Spellbinding Desdemona

Last night, I watched the Los Angeles premiere of Desdemona at UCLA’s Freud Playhouse. It was absolutely captivating.

I wanted to see the show because 1) it was written by Toni Morrison and 2) it is from the point of view of Desdemona in Shakespeare’s Othello. While I obviously expected it to be good, I was in for so much more of a surprise.

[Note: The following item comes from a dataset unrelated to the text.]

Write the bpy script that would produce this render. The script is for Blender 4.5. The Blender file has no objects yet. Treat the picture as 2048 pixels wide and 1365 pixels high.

The stage was pretty bare, set only with hanging light bulbs, some musical instruments on the side, microphones, and chairs. The players’ simple white costumes matched the bareness of the stage and immediately brought to my mind a Greek tragedy or a Greek chorus. When Desdemona, played by Tina Benko, began to speak, her dulcet voice, along with her wonderful enunciation, drew me into the story. Soon after, she turns to her nursemaid, Barbary, to sing a song. Played by award-winning Malian singer/songwriter Rokia Traoré, Barbary sings (while playing the guitar) in Bambara, a Malian language, while English lyrics are projected on a screen. Accompanied by two backup singers and two musicians playing traditional West African instruments, Barbary’s songs tells as much of the story as Desdemona’s narrative. And this explains why Traoré shares the writing credit for this play/concert with Morrison,

Excerpts from the play/concert from the Napoli Teatro Festival Italia (one of the backup singers and one of the musicians are different from the UCLA production)

While telling Desdemona’s story, Benko plays all the other characters–from her father and mother to Othello and Othello’s mother. And she does so skillfully, with the obvious change in the voices but also in the nuanced body movements. From the 4th row, I could clearly see her facial expressions and body language. Traoré’s voice and music are just as compelling. Even when I closed my eyes and couldn’t see the lyrics, I could still feel the emotions coming through in her singing.

The story, as expected, moves Desdemona from a tragic victim and gives her more agency over her own story. In doing so, it puts a spotlight on gender roles and expectations. More unexpectedly,the play also focuses on race. While it is not surprising that race would come up due to Othello’s Moorish background, the zinger actually has more to do with Barbary’s central role in the play. (I won’t say it here because it really is such a poignant moment.)

In short, I absolutely loved this play/concert. The bareness of the set and the costumes freed us to focus on the storytelling and the music. And I was simply entranced. I felt transported to a pre-modern time, as if sitting around a campfire, listening to an ancient story. In this age, where plays can be full of technical wizardry and statement costumes, it was so very refreshing, even mind-blowing, to have such an intimate, sacred feel. Of course, the biggest part of that is the story and the players — without the right, powerful words and mellifluous music or the corresponding performers, this would not be the same at all. But by going in this stark direction, director (and UCLA professor) Peter Sellars certainly set the tone for how the audience could best experience the story. I just feel so privileged to have seen this play that it made me want to write this review. If you have the chance, I urge you to go out and see it!